Charlotte is now well into the process of writing her new play Bitch Boxer – about a young female boxer, Chloe, training for the 2012 Games – and has made the shortlist for the Old Vic New Voices award. Run in conjunction with IdeasTap, a funding body for up-and-coming talent and aimed at emerging actors, directors, writers and producers, the initiative will take five new shows to the Edinburgh Festival Fringe in August.  It offers not only financial but also creative support.

Having slogged it out in coffee shops since graduating from East 15 Acting School last June, winning this prestigious award to perform at the celebrated Underbelly venue at the Fringe would be “a massive big break” says Charlotte.

And what was it about female boxing that particularly grabbed her? Charlotte is interested, she says, in the rarity of women who box. And she’s not wrong. Women continue to be under-represented in sport and people are generally far more likely to associate them with football or even rugby than fighting. Boxing champion Amir Khan, an Olympic silver medallist in 2004, went as far as saying that “women shouldn’t fight.”

Charlotte believes that this misogynistic viewpoint is influenced by how we perceive traditional gender roles. She says: “They think that it’s not very ladylike to be a boxer, which is one of the issues that I’m writing about in my play. People will think that it’s not attractive for a female to want a fight, and actually it’s really admirable that these women are really strong physically.”

Fighting spirit

Since January, Charlotte has immersed herself in the world of boxing for research by taking up the sport three times a week at Islington Boxing Club.
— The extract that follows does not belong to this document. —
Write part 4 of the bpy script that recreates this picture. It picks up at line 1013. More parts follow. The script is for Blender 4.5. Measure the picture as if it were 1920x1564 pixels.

She says: “It’s helped me so much. I didn’t want to write about something that I had absolutely no idea about, and there’s a whole community in the boxing world – I didn’t want to do it a disservice.”

Charlotte has also noticed similarities between boxing and her own career in theatre. She says: “If you want to do something you’ve got to prove you can do it. There is a similar mentality of really fighting for what you believe in.”

And what if she doesn’t win? There is one consolation: “I’ve got really into boxing which is not a sport that I’d even considered ever before in my whole life – and I’m getting quite good at it.”

Perhaps Islington Boxing Club can bank on her visits for a while yet.